I think you are asking a wrong question. "Business" is way downstream of other activities that would be impacted by "an imminent-AGI world". Such a world would probably be unpredictable (to a human) on the timescale of weeks if not days or hours. What would happen to food/shelter/communication with human-level (though maybe not quite self-improving) AI on the loose? It will probably look nothing like the mundane and happy world of the comic Questionable Content, where AIs and humans happily coexist and discuss issues like whether a sentient assembly line should be allowed to unionize. 

"Business" is way downstream of other activities that would be impacted by "an imminent-AGI world".

I am skeptical of this. What causal path for changing the world at scale doesn't go through businesses, specifically the hardware ones like manufacturing and construction?

So, I might be misunderstanding your question, but here's an example of what shminux is saying.

(Note: Something this large isn't necessary for the point to hold, but nuance is the enemy of a clear explanation)

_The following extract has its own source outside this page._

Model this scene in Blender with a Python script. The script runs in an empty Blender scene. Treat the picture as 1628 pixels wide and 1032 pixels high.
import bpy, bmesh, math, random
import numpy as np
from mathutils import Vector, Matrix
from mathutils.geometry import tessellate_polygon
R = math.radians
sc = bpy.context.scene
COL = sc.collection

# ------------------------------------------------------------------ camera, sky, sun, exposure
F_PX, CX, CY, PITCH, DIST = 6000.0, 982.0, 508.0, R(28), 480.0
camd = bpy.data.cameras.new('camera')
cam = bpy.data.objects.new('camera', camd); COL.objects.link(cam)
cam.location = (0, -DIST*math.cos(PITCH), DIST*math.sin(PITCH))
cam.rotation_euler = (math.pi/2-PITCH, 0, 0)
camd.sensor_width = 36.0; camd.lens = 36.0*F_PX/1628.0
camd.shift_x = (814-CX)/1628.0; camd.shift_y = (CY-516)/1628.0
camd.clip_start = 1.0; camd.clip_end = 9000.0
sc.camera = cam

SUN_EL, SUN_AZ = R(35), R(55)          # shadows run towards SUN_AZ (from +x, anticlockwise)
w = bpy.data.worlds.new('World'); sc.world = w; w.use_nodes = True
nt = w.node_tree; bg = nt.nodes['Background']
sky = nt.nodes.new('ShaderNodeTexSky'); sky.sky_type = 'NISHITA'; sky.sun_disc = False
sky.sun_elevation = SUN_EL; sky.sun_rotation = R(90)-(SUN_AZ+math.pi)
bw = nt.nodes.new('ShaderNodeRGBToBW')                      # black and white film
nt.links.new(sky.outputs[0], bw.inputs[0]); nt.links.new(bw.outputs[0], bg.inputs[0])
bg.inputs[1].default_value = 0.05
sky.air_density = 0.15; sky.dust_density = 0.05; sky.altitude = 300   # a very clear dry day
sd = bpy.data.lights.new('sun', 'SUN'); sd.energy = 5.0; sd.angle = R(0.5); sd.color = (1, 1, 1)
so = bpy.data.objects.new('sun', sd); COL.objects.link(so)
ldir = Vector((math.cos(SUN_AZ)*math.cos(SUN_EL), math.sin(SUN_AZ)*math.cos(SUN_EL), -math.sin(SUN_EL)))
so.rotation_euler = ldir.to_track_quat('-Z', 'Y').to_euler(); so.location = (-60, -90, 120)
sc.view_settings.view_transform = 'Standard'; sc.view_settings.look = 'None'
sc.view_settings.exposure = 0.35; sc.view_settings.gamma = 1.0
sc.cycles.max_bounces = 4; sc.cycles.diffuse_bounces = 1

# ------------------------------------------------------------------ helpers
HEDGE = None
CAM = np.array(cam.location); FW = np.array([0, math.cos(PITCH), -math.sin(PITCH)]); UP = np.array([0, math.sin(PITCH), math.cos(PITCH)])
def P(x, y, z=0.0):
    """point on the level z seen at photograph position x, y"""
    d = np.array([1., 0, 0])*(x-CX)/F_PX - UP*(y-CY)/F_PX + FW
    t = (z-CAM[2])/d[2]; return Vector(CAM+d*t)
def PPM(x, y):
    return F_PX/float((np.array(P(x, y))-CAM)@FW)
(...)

Imagine an AI pops up tomorrow and says "human beings will not get hurt any more". You no longer need to worry about food, shelter, protection from others, and many other things you needed money for. You'd also expect much of old Earth to change radically when governments are unable to use the threats they previously relied on when controlling their slice of the world.

If the AI has already done this, there's nothing specific it needs your business for.

This makes sense to me, but it seems like a better fit for describing a post-AGI world. I am asking about the period before AGI has arrived (like now) but when the probability of it arriving within the early lifetime of a business is high enough to merit specific consideration (also like now, I claim).

There has to be a transitionary period before AGI actually is in a position to be doing any of these things even in the fast takeoff scenario; there's too many atoms to move around for it to be otherwise, it seems to me.